La popolazione aumenta
Tra la fine dell'Impero romano d'Occidente e l'XI secolo l'economia europea era rimasta arretrata. I commerci erano scarsi per la cattiva condizione delle strade, e altrettanto ridotta era la produzione agricola. La moneta era divenuta talmente rara che si usava frequentemente il baratto.
Le città si erano spopolate, soprattutto a causa delle invasioni e delle guerre.
Qualcosa cominciò a cambiare a partire dalla seconda metà dell'XI secolo.
Ovunque ci furono segnali di ripresa, che mostravano una situazione economica in trasformazione.
Il fenomeno più evidente fu l'aumento della popolazione. Fra l'anno 1000 e il 1300 gli abitanti dell'Europa crebbero notevolmente di numero. La popolazione europea, che verso l'anno Mille contava circa 40 milioni di residenti, all'inizio del Trecento raggiunse la cifra di 70 milioni. Nello stesso periodo in Italia gli abitanti passarono da circa 5 milioni a 11 milioni.
Si tratta comunque di cifre indicative, perché le fonti storiche sono scarse e imprecise, così che non si possono conoscere con esattezza le dimensioni della popolazione.
Le ragioni della crescita demografica
Gli storici si sono anche chiesti il perché della crescita della popolazione e hanno dato varie spiegazioni. Innanzi tutto una di carattere meteorologico: in quei tre secoli si verificò un riscaldamento del clima della Terra così intenso da favorire la crescita rigogliosa della vegetazione. Il maggior calore permetteva alle piante di germogliare e di crescere più in fretta e con più abbondanza. Inoltre i progressi realizzati nei metodi di coltivazione aumentarono la produzione di generi alimentari.

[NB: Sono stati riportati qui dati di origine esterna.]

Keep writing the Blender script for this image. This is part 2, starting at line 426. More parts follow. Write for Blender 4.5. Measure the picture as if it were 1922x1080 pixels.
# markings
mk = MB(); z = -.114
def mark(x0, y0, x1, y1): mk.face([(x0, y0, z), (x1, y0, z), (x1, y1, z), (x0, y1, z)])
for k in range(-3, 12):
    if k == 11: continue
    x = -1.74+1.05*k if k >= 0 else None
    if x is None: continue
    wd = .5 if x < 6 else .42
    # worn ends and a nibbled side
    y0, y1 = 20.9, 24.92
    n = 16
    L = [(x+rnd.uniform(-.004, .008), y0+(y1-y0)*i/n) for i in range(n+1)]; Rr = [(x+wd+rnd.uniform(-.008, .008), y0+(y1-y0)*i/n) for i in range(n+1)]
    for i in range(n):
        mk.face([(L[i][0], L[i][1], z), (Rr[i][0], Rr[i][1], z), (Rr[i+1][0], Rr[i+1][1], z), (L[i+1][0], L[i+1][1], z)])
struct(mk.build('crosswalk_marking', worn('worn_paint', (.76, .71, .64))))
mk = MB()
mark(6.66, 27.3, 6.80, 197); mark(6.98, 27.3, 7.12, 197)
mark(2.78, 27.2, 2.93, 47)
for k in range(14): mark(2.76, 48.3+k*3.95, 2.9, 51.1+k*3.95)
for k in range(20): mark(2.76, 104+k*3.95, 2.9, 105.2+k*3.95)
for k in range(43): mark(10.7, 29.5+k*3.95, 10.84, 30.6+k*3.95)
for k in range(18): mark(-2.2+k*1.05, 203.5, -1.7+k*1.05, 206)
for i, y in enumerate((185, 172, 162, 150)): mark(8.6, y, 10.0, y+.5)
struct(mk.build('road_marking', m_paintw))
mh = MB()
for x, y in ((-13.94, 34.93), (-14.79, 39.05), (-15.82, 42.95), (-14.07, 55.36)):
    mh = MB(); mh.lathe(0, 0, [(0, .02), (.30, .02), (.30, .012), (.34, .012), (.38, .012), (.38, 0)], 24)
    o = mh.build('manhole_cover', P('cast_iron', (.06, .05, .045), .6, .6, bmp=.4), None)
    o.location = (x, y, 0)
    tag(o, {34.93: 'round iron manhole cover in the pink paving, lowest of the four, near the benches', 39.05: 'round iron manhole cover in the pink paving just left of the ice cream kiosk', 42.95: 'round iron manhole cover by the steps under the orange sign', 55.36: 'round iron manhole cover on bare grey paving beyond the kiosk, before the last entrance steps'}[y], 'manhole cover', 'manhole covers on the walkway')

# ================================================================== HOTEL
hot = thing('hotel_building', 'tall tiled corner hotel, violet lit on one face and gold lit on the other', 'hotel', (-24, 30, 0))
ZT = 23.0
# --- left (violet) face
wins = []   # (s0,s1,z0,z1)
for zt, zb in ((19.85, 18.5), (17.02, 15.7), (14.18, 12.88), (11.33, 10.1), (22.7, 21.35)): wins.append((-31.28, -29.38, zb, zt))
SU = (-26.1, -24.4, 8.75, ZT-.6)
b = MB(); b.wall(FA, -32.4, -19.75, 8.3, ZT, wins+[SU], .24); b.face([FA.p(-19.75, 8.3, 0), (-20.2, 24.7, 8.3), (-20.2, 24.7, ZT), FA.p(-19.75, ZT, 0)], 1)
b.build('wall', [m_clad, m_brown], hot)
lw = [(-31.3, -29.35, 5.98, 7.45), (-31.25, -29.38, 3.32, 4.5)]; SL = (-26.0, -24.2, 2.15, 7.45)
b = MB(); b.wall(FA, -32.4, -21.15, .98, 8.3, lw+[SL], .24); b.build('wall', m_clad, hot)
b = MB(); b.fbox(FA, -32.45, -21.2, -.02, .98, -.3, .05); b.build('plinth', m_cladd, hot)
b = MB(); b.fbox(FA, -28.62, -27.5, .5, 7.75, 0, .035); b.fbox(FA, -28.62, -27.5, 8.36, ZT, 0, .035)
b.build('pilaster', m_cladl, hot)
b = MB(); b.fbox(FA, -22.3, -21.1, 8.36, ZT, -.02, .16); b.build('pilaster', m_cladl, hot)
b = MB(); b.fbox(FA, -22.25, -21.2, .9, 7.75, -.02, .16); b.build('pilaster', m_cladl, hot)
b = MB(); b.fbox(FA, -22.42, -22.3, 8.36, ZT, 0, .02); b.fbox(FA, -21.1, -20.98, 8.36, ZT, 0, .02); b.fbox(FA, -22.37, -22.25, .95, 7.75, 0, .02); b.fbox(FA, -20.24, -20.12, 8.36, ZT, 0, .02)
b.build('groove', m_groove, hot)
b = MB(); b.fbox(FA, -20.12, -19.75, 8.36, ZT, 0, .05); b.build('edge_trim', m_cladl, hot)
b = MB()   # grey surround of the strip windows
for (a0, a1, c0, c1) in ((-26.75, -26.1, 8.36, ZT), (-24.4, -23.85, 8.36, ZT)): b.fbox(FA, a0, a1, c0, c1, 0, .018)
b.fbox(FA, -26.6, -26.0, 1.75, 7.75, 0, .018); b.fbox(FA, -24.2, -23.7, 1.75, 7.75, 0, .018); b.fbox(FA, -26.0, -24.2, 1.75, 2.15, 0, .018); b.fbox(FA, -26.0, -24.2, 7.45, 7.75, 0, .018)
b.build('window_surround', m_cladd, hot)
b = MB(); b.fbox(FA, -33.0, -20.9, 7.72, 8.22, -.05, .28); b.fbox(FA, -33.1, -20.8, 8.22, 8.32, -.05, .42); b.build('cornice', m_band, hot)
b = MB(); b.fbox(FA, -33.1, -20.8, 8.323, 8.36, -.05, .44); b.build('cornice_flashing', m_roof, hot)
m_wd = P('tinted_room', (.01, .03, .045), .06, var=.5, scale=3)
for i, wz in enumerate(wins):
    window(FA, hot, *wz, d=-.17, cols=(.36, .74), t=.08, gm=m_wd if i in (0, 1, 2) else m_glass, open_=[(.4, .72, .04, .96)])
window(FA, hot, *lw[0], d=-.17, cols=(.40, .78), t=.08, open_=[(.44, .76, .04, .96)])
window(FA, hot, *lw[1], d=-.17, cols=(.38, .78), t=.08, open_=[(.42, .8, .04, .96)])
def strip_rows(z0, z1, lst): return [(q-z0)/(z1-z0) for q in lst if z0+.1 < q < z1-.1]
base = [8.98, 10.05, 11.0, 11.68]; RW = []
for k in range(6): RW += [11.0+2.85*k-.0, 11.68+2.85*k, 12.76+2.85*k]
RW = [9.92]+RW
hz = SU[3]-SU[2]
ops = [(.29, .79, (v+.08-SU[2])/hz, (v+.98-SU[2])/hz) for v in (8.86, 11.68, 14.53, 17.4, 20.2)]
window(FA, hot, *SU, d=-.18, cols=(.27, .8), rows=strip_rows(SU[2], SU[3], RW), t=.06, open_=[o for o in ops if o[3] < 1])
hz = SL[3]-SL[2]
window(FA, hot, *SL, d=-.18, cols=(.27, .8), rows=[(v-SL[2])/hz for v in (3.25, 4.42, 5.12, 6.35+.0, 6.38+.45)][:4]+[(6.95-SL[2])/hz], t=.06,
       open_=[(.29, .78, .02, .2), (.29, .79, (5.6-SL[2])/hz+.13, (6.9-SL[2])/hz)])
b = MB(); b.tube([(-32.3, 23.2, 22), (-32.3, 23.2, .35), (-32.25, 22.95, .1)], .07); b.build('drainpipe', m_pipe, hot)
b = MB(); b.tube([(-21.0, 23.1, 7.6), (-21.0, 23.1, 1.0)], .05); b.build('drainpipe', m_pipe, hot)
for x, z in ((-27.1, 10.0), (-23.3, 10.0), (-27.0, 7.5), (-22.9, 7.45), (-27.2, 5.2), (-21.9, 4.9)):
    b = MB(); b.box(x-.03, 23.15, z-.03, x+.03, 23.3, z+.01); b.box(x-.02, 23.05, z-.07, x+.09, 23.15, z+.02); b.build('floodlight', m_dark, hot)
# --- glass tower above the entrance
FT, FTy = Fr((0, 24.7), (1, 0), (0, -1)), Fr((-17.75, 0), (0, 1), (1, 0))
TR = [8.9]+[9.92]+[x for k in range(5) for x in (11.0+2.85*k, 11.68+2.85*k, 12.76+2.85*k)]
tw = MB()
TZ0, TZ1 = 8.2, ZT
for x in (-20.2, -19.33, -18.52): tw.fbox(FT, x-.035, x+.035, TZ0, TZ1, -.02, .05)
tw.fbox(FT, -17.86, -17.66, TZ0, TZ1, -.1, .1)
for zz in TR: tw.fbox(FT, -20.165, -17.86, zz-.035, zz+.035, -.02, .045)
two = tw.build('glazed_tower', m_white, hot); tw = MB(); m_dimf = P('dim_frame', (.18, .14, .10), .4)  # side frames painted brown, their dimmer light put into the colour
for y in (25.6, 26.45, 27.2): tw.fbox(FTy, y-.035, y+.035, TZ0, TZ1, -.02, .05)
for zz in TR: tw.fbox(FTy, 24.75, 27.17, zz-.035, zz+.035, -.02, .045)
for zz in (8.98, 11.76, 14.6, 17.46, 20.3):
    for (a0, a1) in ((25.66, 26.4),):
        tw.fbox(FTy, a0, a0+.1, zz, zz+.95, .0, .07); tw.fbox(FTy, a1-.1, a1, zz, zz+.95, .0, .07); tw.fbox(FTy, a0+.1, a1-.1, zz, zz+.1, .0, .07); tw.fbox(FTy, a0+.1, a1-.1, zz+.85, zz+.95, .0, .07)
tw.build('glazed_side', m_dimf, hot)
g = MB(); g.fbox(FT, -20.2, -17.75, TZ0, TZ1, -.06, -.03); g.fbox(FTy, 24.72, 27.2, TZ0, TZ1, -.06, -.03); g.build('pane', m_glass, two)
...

Gli uomini, che disponevano di più cibo, si irrobustivano nel fisico e resistevano meglio alle malattie. Influì anche la diminuzione delle incursioni di Vichinghi, Ungari e Saraceni.
Quanto più la popolazione aumentava, tanto più era necessario sviluppare la produzione agricola per sfamare un numero crescente di persone. I contadini cominciarono a disboscare aree di foresta per ricavare nuove terre da coltivare.
L'aratro pesante
Un'importante innovazione tecnica favorì l'aumento della produzione agricola: l'aratro pesante. Questo nuovo tipo di aratro fu inventato nell'Europa centro-settentrionale, dove la terra era particolarmente umida e difficile da lavorare. Era dotato di una punta affilata e larga, chiamata coltro, in ferro o in acciaio. Il coltro consentiva di penetrare in profondità nel terreno, così da tagliare le zolle. Queste venivano poi rovesciate dal vomere, ossia dalla parte posteriore dell'aratro. La terra, così lavorata in profondità, dava raccolti più abbondanti. Il nuovo aratro si diffuse in molte campagne europee.

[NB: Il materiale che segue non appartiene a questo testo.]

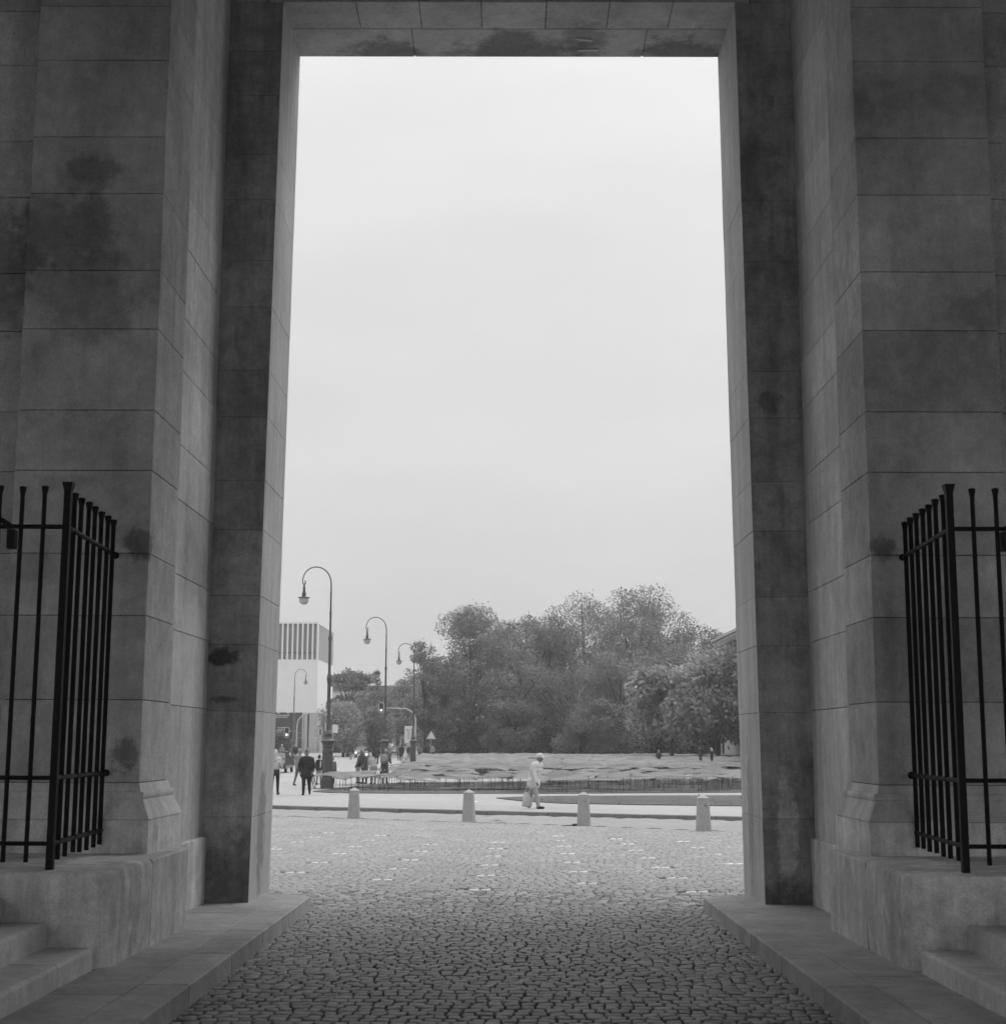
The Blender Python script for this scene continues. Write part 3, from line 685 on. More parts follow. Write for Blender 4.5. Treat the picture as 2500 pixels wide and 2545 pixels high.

I cavalli al posto dei buoi
Contemporaneamente avvenne un altro cambiamento decisivo. Per trainare l'aratro, i contadini cominciarono a sostituire il bue con il cavallo da tiro, assai più robusto e veloce.
Inoltre sostituirono i collari fatti di cinghie di cuoio e il giogo, fatto di legno, con cui si attaccavano gli animali all'aratro. Per i cavalli usarono il collare di spalla, che aderiva bene alla spalla dell'animale e permetteva di sfruttarne tutta la forza di trazione.
Intanto diveniva sempre più praticata l'usanza di ferrare gli zoccoli dei cavalli, che potevano così muoversi per molto tempo e anche su terreni poco lisci. Tutti questi accorgimenti potenziarono lo sfruttamento della forza animale nei lavori agricoli.